Der aktuell verletzte Kapitän Toni Leistner hat schon vor Wochen spekuliert, dass es eine Kopfsache sein könne. Vielleicht verspüre der eine oder andere von den jungen Spielern zu Hause ein bisschen mehr Druck, „irgendwas Besonderes zeigen zu müssen“. Michael Cuisance sagte nach dem 2:2 gegen Ulm über die Gründe für die missliche Heimbilanz: „Ich weiß nicht. Alle wollen gewinnen, zu Hause noch mehr. Wir müssen den Schlüssel finden.“
Denn unstrittig ist, dass die Heimschwäche Herthas Ambitionen gefährdet, in die Bundesliga zurückzukehren.
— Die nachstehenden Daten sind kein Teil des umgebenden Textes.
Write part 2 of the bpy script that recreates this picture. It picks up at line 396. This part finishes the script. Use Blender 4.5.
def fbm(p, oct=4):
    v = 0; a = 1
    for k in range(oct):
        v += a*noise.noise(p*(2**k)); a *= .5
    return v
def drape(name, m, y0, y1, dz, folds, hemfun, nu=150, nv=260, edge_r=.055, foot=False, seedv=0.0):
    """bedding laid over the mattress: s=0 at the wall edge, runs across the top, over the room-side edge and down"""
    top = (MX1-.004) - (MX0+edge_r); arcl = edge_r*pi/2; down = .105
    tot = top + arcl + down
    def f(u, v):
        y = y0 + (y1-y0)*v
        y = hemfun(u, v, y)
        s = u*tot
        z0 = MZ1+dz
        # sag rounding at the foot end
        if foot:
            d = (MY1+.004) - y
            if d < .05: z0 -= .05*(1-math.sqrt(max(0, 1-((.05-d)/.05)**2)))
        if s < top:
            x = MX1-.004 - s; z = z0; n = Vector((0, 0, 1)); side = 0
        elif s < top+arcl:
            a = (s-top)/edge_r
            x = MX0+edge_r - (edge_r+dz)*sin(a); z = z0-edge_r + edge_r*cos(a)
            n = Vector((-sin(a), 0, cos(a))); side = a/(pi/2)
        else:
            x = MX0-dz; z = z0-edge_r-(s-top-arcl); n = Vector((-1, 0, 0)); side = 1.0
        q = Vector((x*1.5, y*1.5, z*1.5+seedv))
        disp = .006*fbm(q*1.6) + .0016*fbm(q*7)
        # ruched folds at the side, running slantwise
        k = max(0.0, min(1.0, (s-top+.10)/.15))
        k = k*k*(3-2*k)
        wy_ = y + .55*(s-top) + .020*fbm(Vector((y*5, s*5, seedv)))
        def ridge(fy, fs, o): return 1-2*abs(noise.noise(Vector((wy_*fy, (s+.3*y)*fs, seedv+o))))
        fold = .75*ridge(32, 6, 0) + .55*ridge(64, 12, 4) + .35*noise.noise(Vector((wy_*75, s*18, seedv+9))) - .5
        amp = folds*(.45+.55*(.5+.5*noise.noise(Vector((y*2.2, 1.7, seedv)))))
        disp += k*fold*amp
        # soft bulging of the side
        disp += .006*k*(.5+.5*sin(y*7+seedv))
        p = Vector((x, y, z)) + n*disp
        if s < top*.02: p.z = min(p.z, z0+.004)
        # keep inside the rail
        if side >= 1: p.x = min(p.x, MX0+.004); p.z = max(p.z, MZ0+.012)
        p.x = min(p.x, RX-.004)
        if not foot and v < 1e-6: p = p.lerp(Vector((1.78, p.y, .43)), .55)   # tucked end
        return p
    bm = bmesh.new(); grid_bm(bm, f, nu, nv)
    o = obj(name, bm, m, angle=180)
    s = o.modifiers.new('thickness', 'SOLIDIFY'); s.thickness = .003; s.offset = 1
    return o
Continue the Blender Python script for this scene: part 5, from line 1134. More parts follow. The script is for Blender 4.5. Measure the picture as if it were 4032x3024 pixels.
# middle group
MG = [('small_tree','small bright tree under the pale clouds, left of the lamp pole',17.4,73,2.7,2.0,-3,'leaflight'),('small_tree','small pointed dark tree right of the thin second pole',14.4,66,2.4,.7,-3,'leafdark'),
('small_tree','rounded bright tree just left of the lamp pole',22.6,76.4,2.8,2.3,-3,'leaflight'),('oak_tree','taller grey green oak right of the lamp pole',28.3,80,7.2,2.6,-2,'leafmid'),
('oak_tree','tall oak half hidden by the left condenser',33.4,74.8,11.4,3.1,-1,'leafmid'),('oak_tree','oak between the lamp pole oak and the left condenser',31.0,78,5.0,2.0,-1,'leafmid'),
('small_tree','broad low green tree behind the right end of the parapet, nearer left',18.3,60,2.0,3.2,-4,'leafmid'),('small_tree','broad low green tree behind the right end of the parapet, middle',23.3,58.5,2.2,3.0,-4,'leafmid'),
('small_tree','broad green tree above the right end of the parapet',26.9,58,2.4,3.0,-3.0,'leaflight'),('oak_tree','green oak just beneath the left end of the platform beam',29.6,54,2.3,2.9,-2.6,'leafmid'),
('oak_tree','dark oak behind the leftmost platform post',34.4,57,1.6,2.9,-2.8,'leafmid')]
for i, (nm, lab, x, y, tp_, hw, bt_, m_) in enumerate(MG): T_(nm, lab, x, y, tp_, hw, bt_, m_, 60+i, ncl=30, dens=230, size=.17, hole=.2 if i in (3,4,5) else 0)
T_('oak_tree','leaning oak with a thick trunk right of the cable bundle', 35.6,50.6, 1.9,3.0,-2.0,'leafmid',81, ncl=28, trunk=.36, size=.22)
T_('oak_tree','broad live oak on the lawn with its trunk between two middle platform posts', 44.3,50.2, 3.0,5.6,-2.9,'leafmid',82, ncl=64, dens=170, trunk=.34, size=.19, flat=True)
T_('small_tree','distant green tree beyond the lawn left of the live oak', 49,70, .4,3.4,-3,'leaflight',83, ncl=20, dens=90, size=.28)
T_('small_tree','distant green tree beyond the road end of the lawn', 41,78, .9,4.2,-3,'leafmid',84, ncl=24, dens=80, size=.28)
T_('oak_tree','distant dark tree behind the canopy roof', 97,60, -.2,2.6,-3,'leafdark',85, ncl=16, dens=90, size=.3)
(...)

Nur beim Aufstieg 1997 haben die Berliner ebenfalls viermal im eigenen Stadion verloren – allerdings in der gesamten Saison. Sonst waren es maximal drei Heimniederlagen (2010/11). In den Spielzeiten 2012/13 und 1989/90 verlor Hertha sogar kein einziges Mal zu Hause.
Wie wichtig eine gewisse Heimstärke für den Gesamterfolg ist, zeigt auch ein Blick auf die Konkurrenz. Fortuna Düsseldorf stand in dieser Saison an sieben Spieltagen hintereinander an der Tabellenspitze der Zweiten Liga. Inzwischen ist die Mannschaft auf Platz sieben zurückgefallen. Und das auch, weil sie aus den jüngsten fünf Heimspielen nur zwei Punkte holte.
Von all den Mannschaften, die momentan in der Tabelle vor Hertha BSC liegen, haben nur zwei eine schlechtere Heimbilanz. Fortuna Düsseldorf ist eine (sechs Punkte aus sieben Spielen), die andere der 1. FC Magdeburg (fünf Punkte aus sechs Spielen). In Magdeburg darf Hertha am kommenden Freitag spielen.